Cox, an Oregon commit, has a simple delivery that’s very online to the plate and a three-pitch mix that features a plus curveball with high spin rates and late two-plane break. He’s got some feel for a changeup already with some fading action to it and an average fastball that’s mostly 92-94 mph. He doesn’t have the pure physical projection of many of the other prep arms ranked above him, with just decent arm speed, but the fact that he has an out pitch now and might get to another above-average to plus weapon with his changeup give him upside of a different sort.

FanGraphs ranked Cox 111th as a 35+ FV player, placing him 33rd on Colorado’s list:

If you’re looking for elite spin rates in a prospect’s foundation, this is your guy. Cox’s breaking ball routinely spins in the 2900-3100 rpm range, and has huge two-plane wipe. His fastball, which will reach 96 mph but sits more 92-93, is relatively true due to Cox’s generic three-quarters arm slot, and without mechanical alteration it might get hit a ton in pro ball. A short-strider with a bit of cross-body action to his delivery, it may be as simple as tweaking Cox’s stride length or direction to create more carry on his fastball. Cox is of medium build, not maxed out but not possessing round-up physical projection like a lot of other pitchers in this class. While his fastball could improve by altering its shape (you can also change hand position to get there, à la José Urquidy), Cox may not throw much harder than this at peak.

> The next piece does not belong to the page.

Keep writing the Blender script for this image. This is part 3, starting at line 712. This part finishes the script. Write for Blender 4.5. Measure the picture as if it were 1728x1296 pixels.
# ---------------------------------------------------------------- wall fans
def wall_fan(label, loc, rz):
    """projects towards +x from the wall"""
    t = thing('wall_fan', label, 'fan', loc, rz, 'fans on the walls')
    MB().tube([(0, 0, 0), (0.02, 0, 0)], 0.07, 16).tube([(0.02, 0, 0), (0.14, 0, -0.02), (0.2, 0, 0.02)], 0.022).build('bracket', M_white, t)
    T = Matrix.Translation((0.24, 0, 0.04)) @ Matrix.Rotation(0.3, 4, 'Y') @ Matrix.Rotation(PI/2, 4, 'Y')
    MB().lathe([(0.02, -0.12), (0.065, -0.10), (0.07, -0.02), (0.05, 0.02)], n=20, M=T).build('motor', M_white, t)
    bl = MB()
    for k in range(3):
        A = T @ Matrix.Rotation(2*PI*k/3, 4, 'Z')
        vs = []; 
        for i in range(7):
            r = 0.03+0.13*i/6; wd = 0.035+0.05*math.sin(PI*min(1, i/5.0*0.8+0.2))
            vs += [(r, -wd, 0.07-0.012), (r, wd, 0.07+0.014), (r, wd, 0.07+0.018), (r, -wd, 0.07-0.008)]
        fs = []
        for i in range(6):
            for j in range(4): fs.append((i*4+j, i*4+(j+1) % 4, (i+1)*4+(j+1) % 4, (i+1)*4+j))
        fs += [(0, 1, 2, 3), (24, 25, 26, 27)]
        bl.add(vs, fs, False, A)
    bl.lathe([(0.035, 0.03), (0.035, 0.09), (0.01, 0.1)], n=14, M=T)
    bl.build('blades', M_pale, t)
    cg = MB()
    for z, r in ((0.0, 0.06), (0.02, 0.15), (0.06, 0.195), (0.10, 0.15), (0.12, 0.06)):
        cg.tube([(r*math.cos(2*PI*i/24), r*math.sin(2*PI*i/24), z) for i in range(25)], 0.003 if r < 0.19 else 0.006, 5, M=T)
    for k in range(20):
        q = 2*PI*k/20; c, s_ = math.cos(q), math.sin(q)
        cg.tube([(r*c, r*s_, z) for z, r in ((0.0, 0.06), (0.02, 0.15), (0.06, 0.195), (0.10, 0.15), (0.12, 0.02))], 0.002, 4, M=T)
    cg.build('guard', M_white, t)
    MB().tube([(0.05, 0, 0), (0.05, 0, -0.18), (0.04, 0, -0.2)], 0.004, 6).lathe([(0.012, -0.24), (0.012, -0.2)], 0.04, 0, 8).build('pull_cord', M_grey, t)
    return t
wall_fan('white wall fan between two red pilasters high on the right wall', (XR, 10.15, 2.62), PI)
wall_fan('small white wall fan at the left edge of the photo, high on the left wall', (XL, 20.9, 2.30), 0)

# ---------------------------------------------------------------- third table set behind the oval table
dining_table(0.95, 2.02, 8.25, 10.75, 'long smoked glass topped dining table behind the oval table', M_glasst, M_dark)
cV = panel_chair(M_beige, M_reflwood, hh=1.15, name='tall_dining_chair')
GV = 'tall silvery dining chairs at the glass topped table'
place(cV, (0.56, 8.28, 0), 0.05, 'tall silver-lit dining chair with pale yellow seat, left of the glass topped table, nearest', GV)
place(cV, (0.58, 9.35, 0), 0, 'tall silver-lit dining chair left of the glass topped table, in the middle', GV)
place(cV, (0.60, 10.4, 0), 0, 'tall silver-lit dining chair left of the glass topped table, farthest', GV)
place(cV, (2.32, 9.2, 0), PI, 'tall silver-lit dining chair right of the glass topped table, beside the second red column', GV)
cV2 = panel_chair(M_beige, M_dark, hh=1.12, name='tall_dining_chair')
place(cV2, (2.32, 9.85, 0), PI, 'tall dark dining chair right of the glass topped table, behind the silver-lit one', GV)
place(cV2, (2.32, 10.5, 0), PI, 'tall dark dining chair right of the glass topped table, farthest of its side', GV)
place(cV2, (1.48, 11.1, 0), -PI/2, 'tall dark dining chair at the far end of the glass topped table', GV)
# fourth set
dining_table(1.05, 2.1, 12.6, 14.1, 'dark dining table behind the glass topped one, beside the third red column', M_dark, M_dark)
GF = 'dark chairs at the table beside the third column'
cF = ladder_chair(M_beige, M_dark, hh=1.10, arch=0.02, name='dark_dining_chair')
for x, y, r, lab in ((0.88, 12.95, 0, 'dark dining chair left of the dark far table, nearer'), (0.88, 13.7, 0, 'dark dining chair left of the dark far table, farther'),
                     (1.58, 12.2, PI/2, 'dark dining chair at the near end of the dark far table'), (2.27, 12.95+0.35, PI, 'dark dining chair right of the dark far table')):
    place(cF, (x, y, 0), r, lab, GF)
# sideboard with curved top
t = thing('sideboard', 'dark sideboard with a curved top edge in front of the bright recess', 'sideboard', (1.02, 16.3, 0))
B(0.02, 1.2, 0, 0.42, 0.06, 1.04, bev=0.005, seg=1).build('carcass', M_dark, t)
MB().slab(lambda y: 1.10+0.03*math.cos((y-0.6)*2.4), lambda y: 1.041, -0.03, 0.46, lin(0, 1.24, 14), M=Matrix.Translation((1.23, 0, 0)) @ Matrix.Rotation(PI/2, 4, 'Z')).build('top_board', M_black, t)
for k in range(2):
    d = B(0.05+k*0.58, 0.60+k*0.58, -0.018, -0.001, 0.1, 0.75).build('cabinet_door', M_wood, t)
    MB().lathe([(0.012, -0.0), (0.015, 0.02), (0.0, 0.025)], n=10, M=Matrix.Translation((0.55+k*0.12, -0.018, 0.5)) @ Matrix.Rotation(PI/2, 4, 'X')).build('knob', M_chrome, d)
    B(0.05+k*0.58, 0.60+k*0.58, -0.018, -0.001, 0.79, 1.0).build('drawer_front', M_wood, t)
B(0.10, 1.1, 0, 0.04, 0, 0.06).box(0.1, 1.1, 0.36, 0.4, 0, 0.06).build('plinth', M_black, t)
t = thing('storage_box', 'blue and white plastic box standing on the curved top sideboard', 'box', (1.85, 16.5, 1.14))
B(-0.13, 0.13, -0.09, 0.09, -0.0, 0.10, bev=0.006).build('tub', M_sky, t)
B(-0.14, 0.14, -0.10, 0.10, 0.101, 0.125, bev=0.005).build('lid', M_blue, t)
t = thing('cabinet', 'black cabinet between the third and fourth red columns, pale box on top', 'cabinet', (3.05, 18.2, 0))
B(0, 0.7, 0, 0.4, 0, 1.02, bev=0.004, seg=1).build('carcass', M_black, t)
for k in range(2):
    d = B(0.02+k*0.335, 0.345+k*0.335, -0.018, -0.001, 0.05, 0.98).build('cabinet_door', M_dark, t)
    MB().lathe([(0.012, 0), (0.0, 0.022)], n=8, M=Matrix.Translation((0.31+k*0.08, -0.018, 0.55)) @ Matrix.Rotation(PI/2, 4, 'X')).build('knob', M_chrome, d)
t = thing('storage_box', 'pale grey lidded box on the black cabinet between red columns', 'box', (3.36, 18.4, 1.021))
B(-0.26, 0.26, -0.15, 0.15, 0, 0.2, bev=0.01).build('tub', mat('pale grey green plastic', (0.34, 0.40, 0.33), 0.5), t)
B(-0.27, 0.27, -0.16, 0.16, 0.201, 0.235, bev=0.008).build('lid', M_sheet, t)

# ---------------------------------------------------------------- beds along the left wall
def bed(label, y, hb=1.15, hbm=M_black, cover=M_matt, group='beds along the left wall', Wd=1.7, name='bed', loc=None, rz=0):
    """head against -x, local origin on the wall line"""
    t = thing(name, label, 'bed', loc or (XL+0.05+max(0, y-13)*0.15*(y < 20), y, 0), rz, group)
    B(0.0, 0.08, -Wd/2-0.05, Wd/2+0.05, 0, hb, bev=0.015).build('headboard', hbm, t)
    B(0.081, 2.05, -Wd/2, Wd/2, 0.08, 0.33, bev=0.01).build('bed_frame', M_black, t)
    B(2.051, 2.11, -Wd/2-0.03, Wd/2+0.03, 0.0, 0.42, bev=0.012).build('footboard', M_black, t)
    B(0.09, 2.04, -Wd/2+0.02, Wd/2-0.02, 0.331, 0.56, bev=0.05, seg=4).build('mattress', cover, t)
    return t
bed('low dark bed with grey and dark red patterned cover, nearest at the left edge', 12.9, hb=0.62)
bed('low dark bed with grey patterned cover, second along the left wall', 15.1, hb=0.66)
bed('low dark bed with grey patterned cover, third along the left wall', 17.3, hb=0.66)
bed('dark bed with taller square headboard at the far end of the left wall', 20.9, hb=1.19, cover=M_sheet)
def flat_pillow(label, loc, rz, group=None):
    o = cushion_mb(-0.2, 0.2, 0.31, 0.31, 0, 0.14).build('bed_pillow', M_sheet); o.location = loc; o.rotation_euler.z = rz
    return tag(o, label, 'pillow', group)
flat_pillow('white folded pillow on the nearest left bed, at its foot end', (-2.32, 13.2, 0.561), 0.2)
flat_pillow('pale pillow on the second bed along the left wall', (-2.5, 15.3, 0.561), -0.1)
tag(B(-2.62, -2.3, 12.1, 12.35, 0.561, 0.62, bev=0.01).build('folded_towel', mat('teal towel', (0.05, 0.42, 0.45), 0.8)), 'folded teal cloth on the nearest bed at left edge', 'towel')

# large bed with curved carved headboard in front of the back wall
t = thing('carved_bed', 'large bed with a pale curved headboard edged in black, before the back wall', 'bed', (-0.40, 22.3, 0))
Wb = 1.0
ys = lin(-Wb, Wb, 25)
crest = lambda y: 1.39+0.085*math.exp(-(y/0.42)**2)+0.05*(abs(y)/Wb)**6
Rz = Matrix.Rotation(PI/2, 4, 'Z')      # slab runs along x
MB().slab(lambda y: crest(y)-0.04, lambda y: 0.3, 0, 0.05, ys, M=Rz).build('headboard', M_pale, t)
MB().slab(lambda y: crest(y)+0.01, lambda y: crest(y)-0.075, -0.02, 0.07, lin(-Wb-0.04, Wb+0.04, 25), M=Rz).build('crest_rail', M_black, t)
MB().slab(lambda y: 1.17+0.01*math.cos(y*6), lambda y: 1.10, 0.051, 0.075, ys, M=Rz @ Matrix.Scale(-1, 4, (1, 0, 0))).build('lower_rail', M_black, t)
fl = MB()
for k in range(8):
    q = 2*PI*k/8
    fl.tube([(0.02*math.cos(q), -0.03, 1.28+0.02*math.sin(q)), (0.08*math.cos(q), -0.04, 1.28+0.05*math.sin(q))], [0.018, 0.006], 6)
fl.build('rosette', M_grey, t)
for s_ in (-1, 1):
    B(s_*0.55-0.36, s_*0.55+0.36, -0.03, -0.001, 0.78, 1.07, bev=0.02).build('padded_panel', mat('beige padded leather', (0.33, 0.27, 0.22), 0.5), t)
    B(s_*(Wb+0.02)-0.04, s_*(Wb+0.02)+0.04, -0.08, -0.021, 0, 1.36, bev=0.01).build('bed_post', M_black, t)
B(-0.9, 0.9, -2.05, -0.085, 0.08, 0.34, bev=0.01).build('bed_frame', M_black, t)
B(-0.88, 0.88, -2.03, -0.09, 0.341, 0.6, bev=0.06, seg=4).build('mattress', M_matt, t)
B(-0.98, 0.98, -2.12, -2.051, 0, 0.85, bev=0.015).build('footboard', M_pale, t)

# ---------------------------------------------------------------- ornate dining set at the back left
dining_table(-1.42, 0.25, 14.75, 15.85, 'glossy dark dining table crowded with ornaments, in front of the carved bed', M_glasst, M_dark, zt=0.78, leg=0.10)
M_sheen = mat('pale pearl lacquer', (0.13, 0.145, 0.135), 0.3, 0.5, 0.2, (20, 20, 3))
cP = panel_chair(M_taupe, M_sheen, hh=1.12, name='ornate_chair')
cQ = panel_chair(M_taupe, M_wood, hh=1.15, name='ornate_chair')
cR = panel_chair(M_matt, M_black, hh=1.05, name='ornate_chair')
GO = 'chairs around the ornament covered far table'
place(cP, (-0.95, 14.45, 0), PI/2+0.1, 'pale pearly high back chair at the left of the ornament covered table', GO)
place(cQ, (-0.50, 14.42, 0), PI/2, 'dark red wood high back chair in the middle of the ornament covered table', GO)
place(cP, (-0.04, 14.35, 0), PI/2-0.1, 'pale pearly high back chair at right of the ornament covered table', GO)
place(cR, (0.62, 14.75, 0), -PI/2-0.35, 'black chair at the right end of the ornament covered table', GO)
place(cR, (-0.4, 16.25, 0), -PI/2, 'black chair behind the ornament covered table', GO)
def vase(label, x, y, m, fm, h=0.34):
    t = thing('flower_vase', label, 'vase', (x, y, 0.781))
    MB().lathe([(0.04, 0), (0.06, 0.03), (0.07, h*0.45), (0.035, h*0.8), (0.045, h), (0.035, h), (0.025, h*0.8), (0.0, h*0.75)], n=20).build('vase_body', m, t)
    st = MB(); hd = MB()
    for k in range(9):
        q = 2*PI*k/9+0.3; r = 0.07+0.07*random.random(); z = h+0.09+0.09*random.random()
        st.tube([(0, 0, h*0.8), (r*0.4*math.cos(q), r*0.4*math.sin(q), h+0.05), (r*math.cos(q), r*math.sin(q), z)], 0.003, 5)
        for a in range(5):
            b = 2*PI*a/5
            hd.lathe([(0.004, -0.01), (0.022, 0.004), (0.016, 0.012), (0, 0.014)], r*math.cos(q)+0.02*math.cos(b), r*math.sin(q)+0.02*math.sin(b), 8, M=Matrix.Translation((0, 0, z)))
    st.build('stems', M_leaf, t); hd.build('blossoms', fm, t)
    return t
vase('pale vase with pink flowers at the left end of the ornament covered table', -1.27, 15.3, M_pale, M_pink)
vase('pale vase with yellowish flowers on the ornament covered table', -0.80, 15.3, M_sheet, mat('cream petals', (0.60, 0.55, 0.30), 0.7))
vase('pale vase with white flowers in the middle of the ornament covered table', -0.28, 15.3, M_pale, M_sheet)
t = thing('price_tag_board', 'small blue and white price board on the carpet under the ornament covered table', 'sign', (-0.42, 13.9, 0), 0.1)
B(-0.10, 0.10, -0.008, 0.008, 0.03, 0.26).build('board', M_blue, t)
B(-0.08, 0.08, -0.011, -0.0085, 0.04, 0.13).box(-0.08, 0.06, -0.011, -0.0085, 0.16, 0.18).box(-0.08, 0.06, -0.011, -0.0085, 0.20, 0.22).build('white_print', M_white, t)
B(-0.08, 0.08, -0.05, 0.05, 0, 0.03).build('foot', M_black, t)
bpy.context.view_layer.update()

Most recently, Baseball Prospectus ranked Cox 14th in Colorado’s system in November:

Cox is a shorter, cold-weather second-round prep righty. There’s a lot of compounding risk in each subsequent adjective there, but his breaking ball was one of the better ones in the class, a high-spin hellion of a curve. He also sits mid-90s from a traditional three-quarters slot, but struggles to consistently throw strikes out of an uptempo, upright delivery. So yes there’s a lot of variance here—and Cox has yet to throw a pro pitch—but the breaker gives you something to dream on.

In ranking Cox, I split the difference between the opinions of the national scouts I follow (he was number 11 in the system for Baseball America recently as well) while considering the draft spot and over-slot bonus in ranking Cox 15th on my list as a 40+ FV player. He’s got a foundational breaking ball to build around and mid-round starter potential. Then again, he’s a high school pitcher who is a long ways away from actualizing that potential into big league success.